Ao compartilhar com a turma de uma oficina na Ceilândia o processo de escrita de seu primeiro roteiro, a estudante Suéllen chorou. Uma jovem inteligente, militante e articulada se emocionou profundamente, pois confessou não se ver, até então, como alguém capaz de contar histórias. Acredito que, muito além de técnicas de estruturação narrativa ou regras de formatação, uma oficina de roteiro deve ser a formação de um espaço de confiança e intimidade. Chegar perto não é fácil, observar o pequeno não é uma atividade indolor. Amiudar o cinema é a compreensão que ele pode ser do tamanho da gente, e que a gente é enorme. No cinema, tudo é realmente possível.
fragmento 6 – utopias
Não é fácil sonhar, imaginar, inventar e educar em um mundo capitalista. A ideologia neoliberal adentra as salas de aula exigindo saberes objetivos, fórmulas que preparem para o mundo do trabalho. Nas regiões periféricas, essa cobrança se intensifica, pois não há sonho possível onde não há sobrevivência. Não dá para ignorar que existe um mercado, repleto de padrões que identificam uma produção como profissional, pois se o estudante periférico não conseguir fazer parte dele, provavelmente, a realização audiovisual não poderá fazer parte de sua vida. Experimentar, atualmente, é direito de poucos. E qual é o espaço que sobra para a invenção?

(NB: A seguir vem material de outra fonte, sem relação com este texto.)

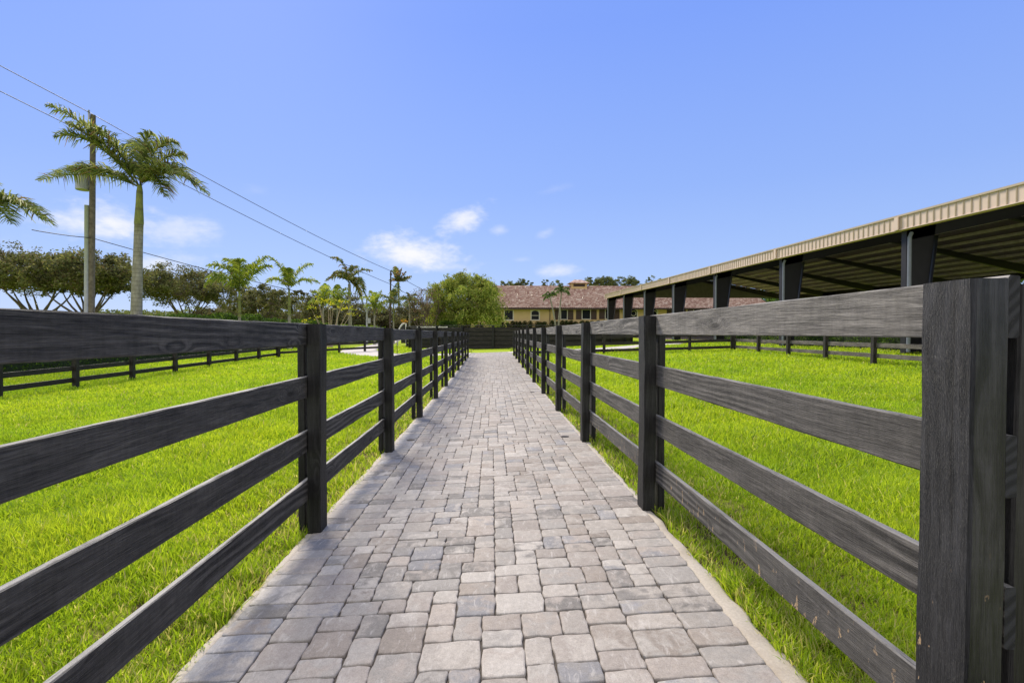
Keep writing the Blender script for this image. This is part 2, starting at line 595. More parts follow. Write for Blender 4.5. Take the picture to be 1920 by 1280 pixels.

Por enquanto, o espaço são as brechas, os pequenos desvios na rigidez da estrutura educacional e do mercado de trabalho. A curadoria de filmes que levamos para a sala de aula planta sementes, mas tenho o palpite de que o mais valioso é iniciar a compreensão de que o cinema não é apenas um filme, mas sim uma mediação possível entre você e o mundo. Você vive em um território, que não existe sem uma comunidade. Cinema é coletivo, o território é coletivo, a educação é coletiva e o coletivo é público. O público é de todos. Parece apenas redundância, jogo de palavras, mas para mim, é a utopia a ser perseguida. Não é novidade também, mas sim uma luta travada por muitos. Sou só mais uma contando essa história.